The number of migrants affected is in dispute. The Auberge des migrants association said earlier in the week that 3,450 people live in the southern part of the Jungle. On Thursday it revised that estimate downward to 2,000.

Interior minister Bernard Cazeneuve said earlier in the day that "there was never any question of the French government sending bulldozers into the dunes to disperse the migrants". But the question of force still hangs in the air.

“Within a week, this movement must have clearly begun,” Ms Buccio said. “If that is not the case, we will call upon public force. I hope we will not have to evacuate by force. We can raze a part of the camp which gives a bad image of Calais.”

Leave voluntarily

The authorities want humanitarian groups to help persuade the migrants to leave voluntarily.

At the beginning of January, the prefecture razed a 100m-wide strip of the encampment, between the shanty town and the port road. About 600 migrants in the strip were persuaded to leave.

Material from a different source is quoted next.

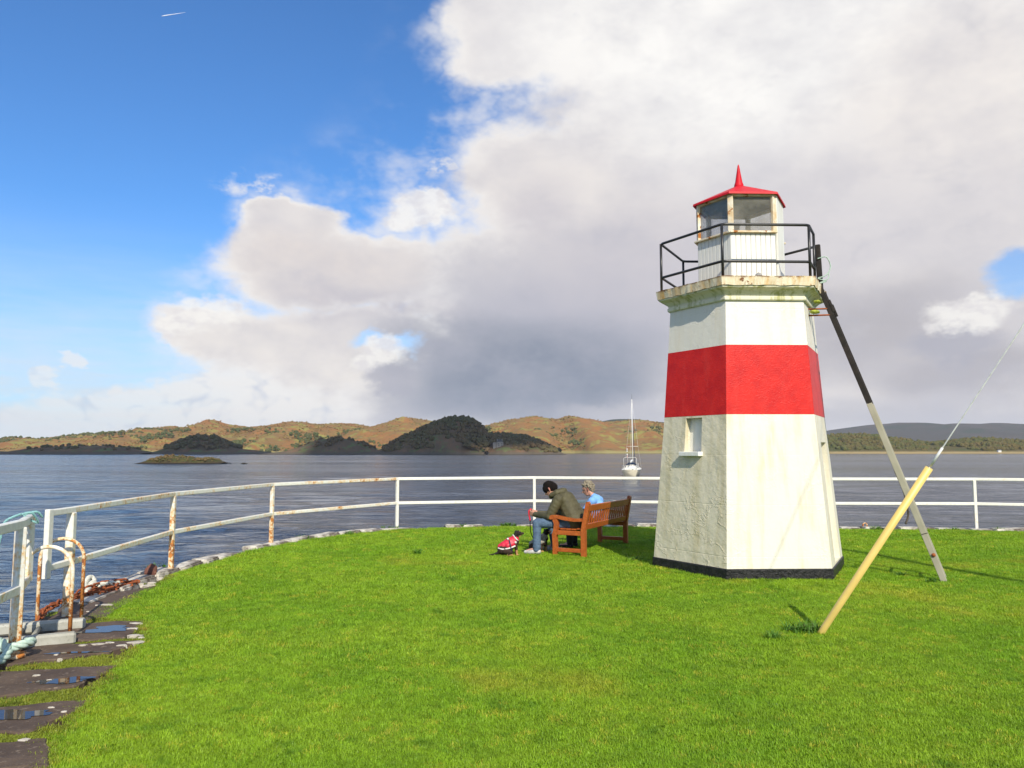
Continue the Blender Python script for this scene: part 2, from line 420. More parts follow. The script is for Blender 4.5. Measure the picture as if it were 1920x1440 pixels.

“We will give them one week to occupy the places put at their disposition” other than the tents and shacks, Ms Buccio said. “I have asked the [humanitarian] associations to relay this message. We are also going to increase the number of rounds to incite migrants to take up those places that are available [in containers] or to move towards other centres.”

The prefect’s strategy is to slowly but surely erode the Jungle, razing it bit by bit, until only the structured, “secure” part comprised of converted freight containers and a women-and- children’s centre is left.

Migrants so far have been reluctant to live in the containers, where they sleep on bunk beds 12 to a room, are not allowed to cook, and must register with a hand print.

They are also reluctant to take the free buses that ferry migrants to centres elsewhere in France, because they do not want to give up hope of reaching Britain.

About 2,700 have reluctantly accepted relocation in recent months. Some were put in hotels in Toulouse, Dijon and Nantes, arrested and threatened with transfer to the first European country they entered, as prescribed by the Dublin convention.